→ Task statement:
Repeat the listing below word for word, stopping after the line that contains "from mathutils import".

'''

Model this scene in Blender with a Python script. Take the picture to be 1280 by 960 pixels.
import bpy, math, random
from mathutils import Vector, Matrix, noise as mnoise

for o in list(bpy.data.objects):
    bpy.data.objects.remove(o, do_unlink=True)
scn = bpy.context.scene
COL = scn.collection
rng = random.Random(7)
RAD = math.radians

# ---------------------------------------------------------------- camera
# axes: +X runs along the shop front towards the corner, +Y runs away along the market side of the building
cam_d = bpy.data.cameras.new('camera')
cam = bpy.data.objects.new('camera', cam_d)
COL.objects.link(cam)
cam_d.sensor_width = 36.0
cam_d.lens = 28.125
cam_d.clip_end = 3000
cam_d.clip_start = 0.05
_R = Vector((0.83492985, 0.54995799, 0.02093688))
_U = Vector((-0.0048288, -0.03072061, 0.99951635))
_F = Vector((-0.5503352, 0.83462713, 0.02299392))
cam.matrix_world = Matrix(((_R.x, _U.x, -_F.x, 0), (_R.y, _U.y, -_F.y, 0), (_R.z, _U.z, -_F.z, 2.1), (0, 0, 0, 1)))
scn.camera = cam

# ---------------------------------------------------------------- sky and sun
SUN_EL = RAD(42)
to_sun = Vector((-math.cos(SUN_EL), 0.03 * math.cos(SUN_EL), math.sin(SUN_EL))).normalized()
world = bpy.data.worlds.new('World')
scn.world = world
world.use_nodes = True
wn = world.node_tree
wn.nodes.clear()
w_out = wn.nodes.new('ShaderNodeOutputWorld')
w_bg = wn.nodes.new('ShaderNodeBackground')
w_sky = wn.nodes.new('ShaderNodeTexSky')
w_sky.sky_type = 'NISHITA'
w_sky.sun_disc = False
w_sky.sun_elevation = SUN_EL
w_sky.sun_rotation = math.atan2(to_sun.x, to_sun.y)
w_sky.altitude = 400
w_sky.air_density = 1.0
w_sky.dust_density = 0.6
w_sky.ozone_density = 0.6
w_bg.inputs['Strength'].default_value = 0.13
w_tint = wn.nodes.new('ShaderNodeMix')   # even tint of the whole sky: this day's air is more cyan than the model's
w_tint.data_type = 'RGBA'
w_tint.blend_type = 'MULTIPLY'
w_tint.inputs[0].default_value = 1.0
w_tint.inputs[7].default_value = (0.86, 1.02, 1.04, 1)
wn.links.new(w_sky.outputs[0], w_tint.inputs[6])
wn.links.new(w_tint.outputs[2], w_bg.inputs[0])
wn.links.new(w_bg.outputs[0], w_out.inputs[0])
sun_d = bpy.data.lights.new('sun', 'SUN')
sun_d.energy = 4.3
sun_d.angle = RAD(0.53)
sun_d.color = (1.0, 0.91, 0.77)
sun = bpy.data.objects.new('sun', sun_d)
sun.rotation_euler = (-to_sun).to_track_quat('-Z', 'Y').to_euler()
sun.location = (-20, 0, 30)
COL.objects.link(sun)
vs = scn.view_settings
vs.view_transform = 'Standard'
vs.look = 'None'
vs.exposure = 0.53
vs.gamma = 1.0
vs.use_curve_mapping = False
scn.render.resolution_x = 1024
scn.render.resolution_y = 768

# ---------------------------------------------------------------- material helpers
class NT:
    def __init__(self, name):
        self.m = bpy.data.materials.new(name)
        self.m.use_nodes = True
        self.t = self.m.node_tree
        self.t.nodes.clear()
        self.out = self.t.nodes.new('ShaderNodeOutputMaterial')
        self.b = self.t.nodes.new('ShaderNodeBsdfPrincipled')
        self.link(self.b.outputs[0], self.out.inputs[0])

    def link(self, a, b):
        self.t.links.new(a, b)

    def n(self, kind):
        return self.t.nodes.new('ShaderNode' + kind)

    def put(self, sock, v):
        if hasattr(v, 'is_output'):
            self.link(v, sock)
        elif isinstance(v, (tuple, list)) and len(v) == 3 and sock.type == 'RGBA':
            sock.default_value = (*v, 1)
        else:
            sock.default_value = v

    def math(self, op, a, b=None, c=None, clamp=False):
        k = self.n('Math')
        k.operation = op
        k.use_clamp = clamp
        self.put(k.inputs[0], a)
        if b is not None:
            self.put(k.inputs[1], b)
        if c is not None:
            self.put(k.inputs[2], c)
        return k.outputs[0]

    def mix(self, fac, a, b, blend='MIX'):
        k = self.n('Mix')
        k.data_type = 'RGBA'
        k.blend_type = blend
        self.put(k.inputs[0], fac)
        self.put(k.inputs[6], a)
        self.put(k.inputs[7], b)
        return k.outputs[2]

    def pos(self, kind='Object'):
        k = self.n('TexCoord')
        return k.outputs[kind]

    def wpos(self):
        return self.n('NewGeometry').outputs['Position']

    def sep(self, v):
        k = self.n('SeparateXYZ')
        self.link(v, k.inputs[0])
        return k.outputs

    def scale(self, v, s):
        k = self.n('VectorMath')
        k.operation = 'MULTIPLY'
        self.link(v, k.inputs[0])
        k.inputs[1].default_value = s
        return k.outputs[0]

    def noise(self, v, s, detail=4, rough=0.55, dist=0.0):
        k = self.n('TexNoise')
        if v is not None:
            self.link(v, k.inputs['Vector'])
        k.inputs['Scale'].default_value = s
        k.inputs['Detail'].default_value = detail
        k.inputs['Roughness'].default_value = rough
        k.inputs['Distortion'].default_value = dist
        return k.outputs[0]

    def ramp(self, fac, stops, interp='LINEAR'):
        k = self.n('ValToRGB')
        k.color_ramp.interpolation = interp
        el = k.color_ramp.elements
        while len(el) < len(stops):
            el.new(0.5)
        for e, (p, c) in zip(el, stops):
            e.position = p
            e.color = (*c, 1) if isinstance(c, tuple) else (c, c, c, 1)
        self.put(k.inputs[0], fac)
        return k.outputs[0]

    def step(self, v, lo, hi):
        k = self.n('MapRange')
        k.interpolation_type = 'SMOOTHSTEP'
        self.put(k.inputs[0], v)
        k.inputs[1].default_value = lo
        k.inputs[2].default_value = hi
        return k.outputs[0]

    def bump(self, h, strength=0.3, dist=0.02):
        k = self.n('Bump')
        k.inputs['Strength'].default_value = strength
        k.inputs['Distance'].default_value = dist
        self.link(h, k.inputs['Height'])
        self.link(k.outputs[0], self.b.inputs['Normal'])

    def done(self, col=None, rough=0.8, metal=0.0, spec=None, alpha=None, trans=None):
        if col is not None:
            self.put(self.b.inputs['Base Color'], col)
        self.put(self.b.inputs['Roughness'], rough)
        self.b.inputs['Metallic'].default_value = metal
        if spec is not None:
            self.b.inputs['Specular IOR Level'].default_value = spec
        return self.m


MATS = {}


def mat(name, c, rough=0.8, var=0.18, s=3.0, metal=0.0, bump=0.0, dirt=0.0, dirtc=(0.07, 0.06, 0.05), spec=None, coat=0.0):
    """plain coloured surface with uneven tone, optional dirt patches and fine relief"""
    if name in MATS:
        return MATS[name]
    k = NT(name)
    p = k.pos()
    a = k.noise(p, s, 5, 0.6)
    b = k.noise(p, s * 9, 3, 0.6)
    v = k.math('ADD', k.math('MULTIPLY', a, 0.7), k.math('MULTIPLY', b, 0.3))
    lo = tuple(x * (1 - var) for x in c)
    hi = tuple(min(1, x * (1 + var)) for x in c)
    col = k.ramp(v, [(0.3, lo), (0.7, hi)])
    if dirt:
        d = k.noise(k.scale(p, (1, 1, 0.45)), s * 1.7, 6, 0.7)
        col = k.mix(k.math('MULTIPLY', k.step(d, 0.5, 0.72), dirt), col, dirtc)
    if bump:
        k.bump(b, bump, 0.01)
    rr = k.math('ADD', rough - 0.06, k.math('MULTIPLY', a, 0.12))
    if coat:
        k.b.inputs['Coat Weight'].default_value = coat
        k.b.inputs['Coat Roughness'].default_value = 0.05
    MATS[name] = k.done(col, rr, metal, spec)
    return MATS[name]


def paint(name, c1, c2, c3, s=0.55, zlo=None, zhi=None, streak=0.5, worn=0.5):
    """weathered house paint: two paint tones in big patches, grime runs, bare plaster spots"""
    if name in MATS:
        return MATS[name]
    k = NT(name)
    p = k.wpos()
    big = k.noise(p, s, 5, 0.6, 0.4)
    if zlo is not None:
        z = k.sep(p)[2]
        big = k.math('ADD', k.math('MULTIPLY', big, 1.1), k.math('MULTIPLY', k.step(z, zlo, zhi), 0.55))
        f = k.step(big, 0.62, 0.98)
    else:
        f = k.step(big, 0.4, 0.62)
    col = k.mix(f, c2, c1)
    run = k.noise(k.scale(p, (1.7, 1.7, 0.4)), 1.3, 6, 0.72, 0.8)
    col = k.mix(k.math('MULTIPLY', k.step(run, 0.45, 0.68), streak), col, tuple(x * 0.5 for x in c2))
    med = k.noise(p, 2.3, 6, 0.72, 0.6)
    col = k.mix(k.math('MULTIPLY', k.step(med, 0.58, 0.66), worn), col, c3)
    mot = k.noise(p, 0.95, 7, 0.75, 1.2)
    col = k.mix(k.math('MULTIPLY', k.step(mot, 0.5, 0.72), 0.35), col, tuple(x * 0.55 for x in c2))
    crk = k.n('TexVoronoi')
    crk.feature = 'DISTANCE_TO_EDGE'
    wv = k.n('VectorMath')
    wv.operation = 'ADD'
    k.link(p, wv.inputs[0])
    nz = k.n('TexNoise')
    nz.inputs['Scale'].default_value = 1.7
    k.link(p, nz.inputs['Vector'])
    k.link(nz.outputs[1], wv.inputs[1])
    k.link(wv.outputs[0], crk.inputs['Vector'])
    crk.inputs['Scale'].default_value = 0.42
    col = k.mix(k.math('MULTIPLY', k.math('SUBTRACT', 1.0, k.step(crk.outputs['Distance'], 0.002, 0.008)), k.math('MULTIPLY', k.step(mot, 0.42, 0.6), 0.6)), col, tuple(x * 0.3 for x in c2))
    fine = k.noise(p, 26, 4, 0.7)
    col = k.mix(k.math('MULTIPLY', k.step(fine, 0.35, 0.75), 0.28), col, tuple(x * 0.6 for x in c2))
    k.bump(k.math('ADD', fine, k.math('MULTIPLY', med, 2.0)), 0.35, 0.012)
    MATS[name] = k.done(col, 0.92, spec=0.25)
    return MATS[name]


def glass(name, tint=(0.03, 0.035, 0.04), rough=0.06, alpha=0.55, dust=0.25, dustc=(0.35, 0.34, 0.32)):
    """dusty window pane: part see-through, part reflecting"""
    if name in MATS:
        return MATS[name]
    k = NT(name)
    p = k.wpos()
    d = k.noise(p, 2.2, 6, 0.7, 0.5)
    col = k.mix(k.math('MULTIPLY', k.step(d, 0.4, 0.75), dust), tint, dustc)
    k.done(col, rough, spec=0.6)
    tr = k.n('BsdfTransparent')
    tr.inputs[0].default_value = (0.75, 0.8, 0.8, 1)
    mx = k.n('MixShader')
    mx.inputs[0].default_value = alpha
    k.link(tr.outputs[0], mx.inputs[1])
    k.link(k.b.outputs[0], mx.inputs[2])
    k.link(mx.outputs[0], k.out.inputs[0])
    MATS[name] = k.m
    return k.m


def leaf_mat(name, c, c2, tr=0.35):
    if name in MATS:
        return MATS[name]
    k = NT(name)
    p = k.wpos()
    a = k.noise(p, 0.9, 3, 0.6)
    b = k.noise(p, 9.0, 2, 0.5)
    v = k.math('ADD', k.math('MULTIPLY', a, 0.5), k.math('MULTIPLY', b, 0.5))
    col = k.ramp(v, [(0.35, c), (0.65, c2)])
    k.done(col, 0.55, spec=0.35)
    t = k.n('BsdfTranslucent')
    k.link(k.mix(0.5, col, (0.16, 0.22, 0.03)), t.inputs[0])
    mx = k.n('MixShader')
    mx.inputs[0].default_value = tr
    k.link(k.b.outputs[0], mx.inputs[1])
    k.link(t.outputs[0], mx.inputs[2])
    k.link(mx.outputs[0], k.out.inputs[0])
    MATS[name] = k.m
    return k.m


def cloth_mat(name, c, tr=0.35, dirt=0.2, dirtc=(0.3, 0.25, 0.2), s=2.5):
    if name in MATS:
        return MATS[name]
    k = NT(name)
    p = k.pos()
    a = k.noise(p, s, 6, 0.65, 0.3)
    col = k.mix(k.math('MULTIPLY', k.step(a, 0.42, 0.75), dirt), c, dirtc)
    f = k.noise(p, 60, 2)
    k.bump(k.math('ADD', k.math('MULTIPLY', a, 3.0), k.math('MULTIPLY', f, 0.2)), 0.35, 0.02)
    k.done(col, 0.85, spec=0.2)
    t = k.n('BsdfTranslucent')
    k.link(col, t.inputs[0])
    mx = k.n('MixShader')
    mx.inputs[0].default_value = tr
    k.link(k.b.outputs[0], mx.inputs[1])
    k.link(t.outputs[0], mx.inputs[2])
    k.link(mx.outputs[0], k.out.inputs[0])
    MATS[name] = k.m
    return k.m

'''

→ Written solution:
Model this scene in Blender with a Python script. Take the picture to be 1280 by 960 pixels.
import bpy, math, random
from mathutils import Vector, Matrix, noise as mnoise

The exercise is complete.